Other advertisers and media decisionmakers agree.

"While circulation is usually small in these types of publications, it's really the creme de la creme," says Meg Lynch, VP-director of advertising at Louis Vuitton, an advertiser in both the Meigher and Shanken titles. "Those readers can usually afford to purchase the products you're advertising or they're aspirational."


Since Garden Design's acquisition by Meigher four years ago, the magazine's circulation has grown from 37,000 to 325,000. Three-year-old Saveur is at 300,000. Both magazines' circulation growth has been at prices far above what other titles charge-$5 per issue at newsstand and $4 per issue by subscription.

Travel & Leisure's circulation is 997,000 and Food & Wine is at 850,000, while Shanken's Cigar Aficionado has circulation of 372,000 and Wine Spectator, 190,239.

According to June 1997 Audit Bureau of Circulations Publisher's Statements, 91% of Saveur subscriptions are sold at or above the basic rate, compared with 32% of Food & Wine at the basic rate.

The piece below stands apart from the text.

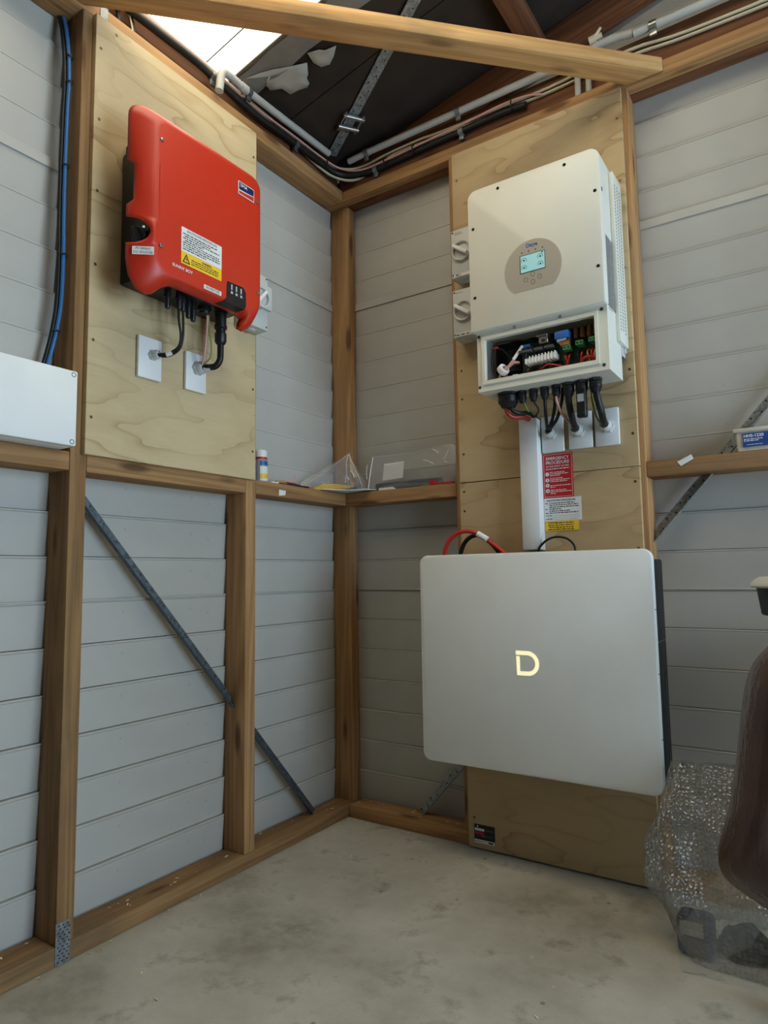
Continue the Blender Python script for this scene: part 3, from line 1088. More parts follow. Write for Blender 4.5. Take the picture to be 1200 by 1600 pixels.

In addition, the American Express publishing titles offer gift premiums and run sweepstakes in conjunction with subscription offers, something Meigher does not do.

Mr. Meigher believes a committed, passionate subscriber is more likely to renew. "You have better conversions and better renewals for longer terms," he says. "Once you get them, if you're connecting, if you're delivering, you keep them. That's the name of this game."


The Meigher titles, whose frequencies were increased this year to eight issues from six, will go to 10 a year in 1999.

"We will never do more than 10 a year," Mr. Armstrong says. "There's no reason to do 12, for us or many publishers. No one needs a January issue or an August issue."

Cigar Aficionado is published every other month, while Wine Spectator comes out 19 times a year (twice monthly, except monthly in January, February, March, July and August). Food & Wine and Travel & Leisure are both monthlies.

Optimism for the existing titles as well as a firm belief in a greater universe of premium readers have led the Meigher team to develop new magazines.

It plans to launch a shelter book to compete in an already crowded category that includes the relaunched Conde Nast House & Garden and is considering another title currently under development.


Regarding the shelter book, "There's a magazine in the home field we're noodling around on," says Dorothy Kalins, editor in chief of both Saveur and Garden Design. "It's going to be the third leg to the stool with Garden Design and Saveur."

Another important part of the formula that many advise the industry to watch is where Meigher and Shanken sell their magazines at retail.

Both are aggressive about finding new outlets for newsstand sales, Shanken in specialty smoke shops and Meigher in gardening and landscaping retail environments for Garden Design, and gourmet and delicacy shops for Saveur.

"We've been ahead of our circulation projections, which amasses a lot of evidence that there are a lot more people out there responding to these magazines," Mr. Armstrong said.

"We also know that the universe is still huge for us to penetrate special outlets. We're growing [circulation] naturally . . . by putting [the magazines] into more places where more people with these passions will find them."